All depends on when you got in, right?
Wrong. And this is why I like the “Trailing Return Ranking” table a lot better. It’s far more relevant for long-term holders, and tells the real story. You’ll never see CNBC show you this table:
It would have been really really really hard to do worse. Almost impossible.
Yet Cathie still gets all the attention for being this great visionary, because she makes these outlandish predictions, especially in Bitcoin, which makes the more dimwitted BTC fans all excited and happy. And also because……of a reason I shouldn’t say out loud.
But I digress.
This level of futility is God-tier, but it just goes to show how strong marketing can be.
So going forward, whether you want to go the dividend route, the non-dividend route, or both — performance matters. Total return matters most.

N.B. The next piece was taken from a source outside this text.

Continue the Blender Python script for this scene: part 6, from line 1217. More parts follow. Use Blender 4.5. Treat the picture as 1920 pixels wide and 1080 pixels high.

And this is how we locate an investment vehicle’s past performance.
What About the S&P?
So based on what we have learned so far, let’s give the main vehicle your average person would be using to invest into the S&P 500, ticker symbol SPY, a similar look on its Trailing Yearly Returns:
By all accounts, it has been a very good place to park your money.
SPY does pay a small dividend too, and has SPY’s total returns have beaten a lot of things we like to hold in our current portfolios? Yes, absolutely.
But again, anyone who wants to throw that “You could have just put it all in the S&P, bro” line out there is absolutely doing it in hindsight, and likely has no money to invest.
Let’s go over the reasons why:
- Although certainly not a bad choice, the category performance was, obviously, performance measured against other large equity ETFs, not all ETFs. There was a lot of room for better performance out there.
- The 10-year performance was really great, but you must keep in mind, the majority of ETFs have not been around for 10 years, and would not be included in that score.
- Let’s not forget what has gone on in these past 5 years. 7 Trillion dollars in needless stimulus from the FED. An extremely top-heavy market which we have never seen in our lifetime (S&P is a weighted index and took huge advantage of this). Absolute anomalies, not one person called this in advance.
- A lot of people want to argue you should invest in the S&P instead of trading. So nice of them to reference this in the largest bull market of our time.
- We trade for the present, and we invest for the future. What are the chances we see an anomalous bull market like this ever again?
And because we do invest for the future here, we have invested in things we believe will be quite scarce, valuable, game-changing, or some combination of those three things.
Did we miss out on a nice total return on our investment by not investing in the S&P 500? I guess.
I mean, a lot of that money did go to gold, silver, Bitcoin, Ethereum, etc. Check those total returns at your leisure.
And will the S&P 500 remain a strong performer in the next 3-5 years?
Highly debatable. But we will have plenty of time to discuss that.